We made an impromptu trip to Stiffkey on the North Norfolk coast, stopped overnight at the Red Lion Inn, it was almost dark by the time we got there but there were lots of loose flocks (skeins) of geese coming home to roost on the marshes. The initial attractor had been rumours of waxwings around the car park near our old stamping ground High Sands Campsite.
An earlyish breakfast the next morning had us legging it to that area in search of Bombycilla garrulus, none to be seen but a big flock of linnets was chasing around the neighbouring hedgerows, we could hear lots of curlews (in flight directly below this paragraph) and could see pale-bellied Brent goose, red shank (pictured above), little egret, kestrel, stonechat, snipe, bar-tailed godwit, cormorant, lapwing, fieldfare, oystercatcher, pochard, shelduck, black-headed gull, redwing, dunlin, sandpiper, yellowhammer, skylark, greenfinch, chaffinch, meadow pipit, turnstone, wigeon, and a real mixed bag of other birds spending November on around the marshes.

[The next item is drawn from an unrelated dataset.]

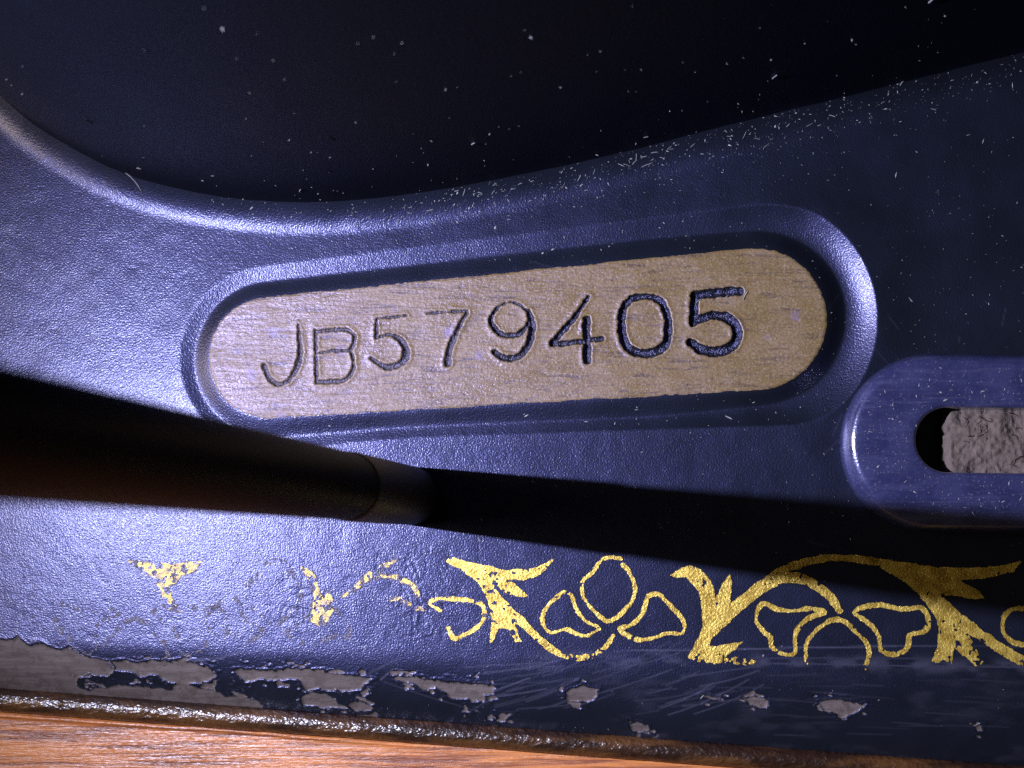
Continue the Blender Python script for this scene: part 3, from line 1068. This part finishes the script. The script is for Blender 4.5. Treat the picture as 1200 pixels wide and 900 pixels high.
for (x, y, L, a) in ((876, 343, 12, 2.2), (853, 348, 5, 2.4), (822, 352, 8, 2.6), (152, 206, 28, 0.5), (850, 487, 9, 0.4), (1132, 428, 8, 0.6)):
    fibre(verts, faces, (x, y, 0), L, a, 0.7, r.uniform(-1, 1), up=zb1)
for k in range(420):            # dust lying on the bracket
    x, y = r.uniform(oc[0] - 80, 1240), oc[1] + r.uniform(-84, 84)
    d_o = float(sd_capsule(np.array([x]), np.array([y]), oc[0], oc[1], 103, oe[0], oe[1], 103)[0])
    d_i = float(sd_capsule(np.array([x]), np.array([y]), ic[0], ic[1], 37, ie[0], ie[1], 37)[0])
    if d_o < -18 and d_i > 3:
        flake((x, y, ZL + 0.6), min(1.7, 0.3 + r.expovariate(3.2)))
# specks on the side of the pillar
zr = [q_[0] for q_ in rows]
ir = [q_[1] for q_ in rows]
for k in range(330):
    u_ = r.random()
    kk = r.randrange(len(PL) - 1)
    x0 = PL[kk][0]
    fr = r.random()
    if not (-40 < x0 < 1100) or (x0 < 350 and r.random() < 0.5):
        continue
    z = 25 + r.expovariate(1 / 170.0)
    if z > 760:
        continue
    off = float(np.interp(z, zr, ir))
    p = PL[kk] * (1 - fr) + PL[kk + 1] * fr - nrm[kk] * (off - 0.4)
    p = p + np.array([r.uniform(-6, 6), 0]) * 0
    if r.random() < 0.9:
        flake((p[0], p[1], z), min(1.6, 0.25 + r.expovariate(3.2)))
    else:
        b = len(verts)
        ta = PL[min(kk + 1, len(PL) - 1)] - PL[kk]
        L = r.uniform(2, 6)
        ta = ta / np.linalg.norm(ta) * L
        dz = r.uniform(-1, 1) * L * 3
        for (m_, zz) in ((0, 0), (0.5, dz * 0.6), (1, dz)):
            for (ox, oz) in ((0, 0.5), (0.5, -0.4), (-0.5, -0.4)):
                verts.append((p[0] + ta[0] * m_ + ox, p[1] + ta[1] * m_ + 0.6 + oz, z + zz + oz))
        for c in range(2):
            for e in range(3):
                faces.append((b + 3 * c + e, b + 3 * c + (e + 1) % 3, b + 3 * c + 3 + (e + 1) % 3, b + 3 * c + 3 + e))
dust = link("dust_specks", mesh_of("dust_specks", verts, faces), M_dust, None, False)
dust["kind"] = "stuff"
dust["label"] = "pale dust specks and lint scattered on the black paint"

There are countless other species appearing on the North Norfolk coast according to the proper birders: black brant goose, Iceland gull, glaucous gull*, Lapland bunting, cattle egret*, great white egret*, Slavonian grebe, spotted redshanks*, water pipit, snow bunting*, Tundra bean goose*, great Northern diver*, long-tailed duck*, little stint*, velvet scoter*, hawfinch*, Caspian gull, goshawk, Richard’s pipit, shorelark, rough-legged buzzard, yellow-browed warbler, Sabine’s gull, grey phalarope, little auk, black-throated diver, red-necked grebe, Leach’s petrel, Pomarine skua, black guillemot, ring ouzel, twite, purple sandpiper*, scaup, white-fronted goose*, dotterel.
Now, that list is what sets us apart from the proper birders, not only would I not recognise nor spot the majority of those, I’ve not even heard of a half a dozen of them before.
*We have since seen the asterisked species in various places.